One wonders what it must have been like to see this outlandish film in West Germany in 1959, when there was little to compare it with. Certainly there were antecedents: Robert Wiene’s The Hands of Orlac (1924), Erle Kenton’s Island of Lost Souls (1932), Curt Siodmak’s Donovan’s Brain (1953), Hammer’s The Curse of Frankenstein (1957), and countless mad science movies featuring Boris Karloff and Bela Lugosi. But, as Cathal Tohill and Pete Tombs point out in their book Immoral Tales (St. Martin’s Griffin, 1995), this was one of the first European films to mix flesh and blood so overtly – setting the trend for Hammer and its many imitators. According to the authors, “this demented epic totally revolutionized the severed head sub-genre.” While it might be a bit of a stretch to refer to a “severed head sub-genre” in 1959, the film undoubtedly paved the way for Eyes without a Face (1960), The Brain that Wouldn’t Die (1962) and They Saved Hitler’s Brain (1966), as well as a bevy of sordid Euro-horrors in the following decade. This influence alone guarantees the film some status among horror fans, but The Head also stands on its own due to a genuinely surreal atmosphere – part German Expressionism (the lab and the nightclub are both equally shadowy) and part erotic obsession (the camera leers at Lily’s body just as lovingly as Oog does). Watch it alone at 2AM and see if it doesn’t get your imagination wandering.

Less inspired, but no less memorable, is Hartwig’s Horrors of Spider Island (a.k.a. It’s Hot in Paradise). The film stars Barbara Valentin, “the West German Jayne Mansfield” who appeared briefly in nightclub scenes in The Head, as Babs. A sleazy Hollywood producer named Gary hires Babs and eight of her saucy friends to travel to Singapore with him, for some kind of “dance performance.” Fortunately for Gary, their plane goes down and they all become trapped on a remote tropical island. Unfortunately for Gary, the island is already inhabited by a giant spider creature that transforms him into a hairy - and apparently lovesick – mutant.
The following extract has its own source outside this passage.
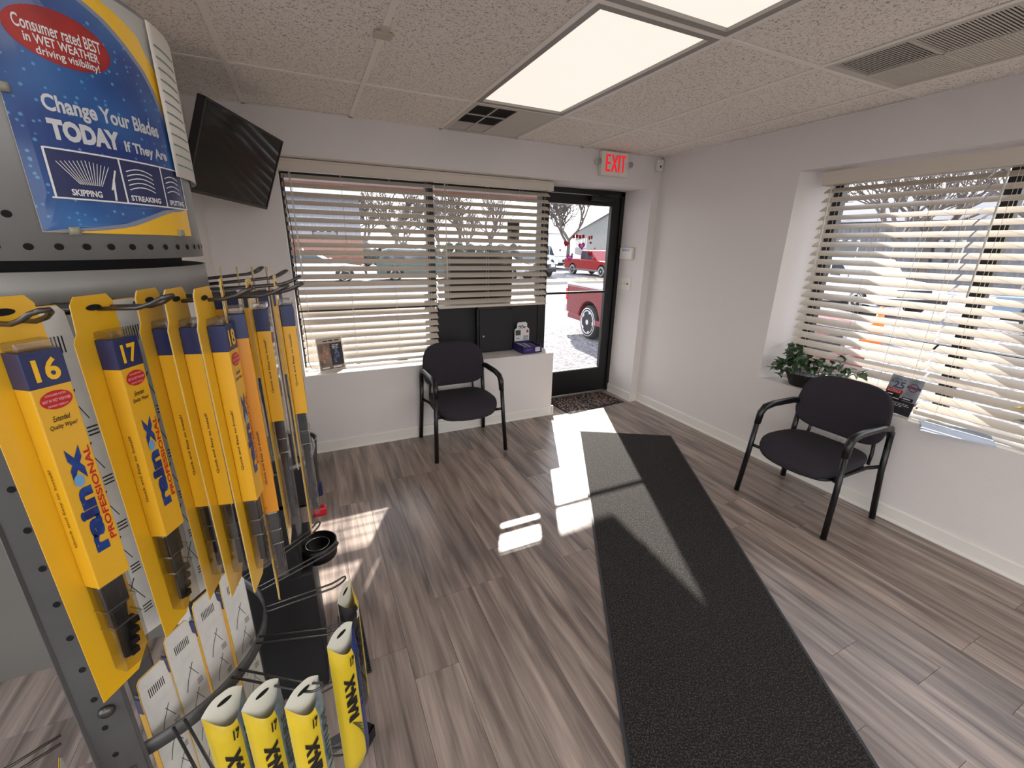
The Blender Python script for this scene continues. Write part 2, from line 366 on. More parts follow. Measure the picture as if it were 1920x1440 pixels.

From the moment the weary female castaways discover a fresh water spring on the island – and begin moaning in ecstasy as they bathe themselves and each other – it’s clear that the film aspires to be nothing more than mindless male fantasy. Before long, the girls are complaining about the “frightful heat” on the island, and shedding clothes as they vie for the affections of the last man on earth. Gary, feeling morally challenged, wanders off in the middle of a thunderstorm, and gets bitten by a laughably cheap (but still somehow creepy) spider. What’s interesting is the way this story plays out. The “monster” begins stalking the girls, but he never attacks them – he is simply a hideous voyeur. Nevertheless, when Gary’s appearance causes one of the girls to fall from a cliff, the bikini-clad women hunt him down with torches – like the angry villagers in Frankenstein. Suddenly, all that sexual tension turns into violence.

For all of its potential, Spider Island is not as moody or as erotic as it could be. Only a handful of images (the thunderstorm; the angry villagers) will stay with horror fans and even fewer of the buxom women will make the intended impression. By far the most striking thing about the film is the horrific dubbing and the mind-numbing English dialogue (“A dead man in a huge web… Oh Gary.”). Still, the film is not without its own peculiar charm – for better or worse, they just don’t make ‘em like this anymore. Chances are relatively good that any contemporary viewer who goes out of their way to watch a cheap 1960 monster movie called Horrors of Spider Island will get what they are looking for. Happy hunting.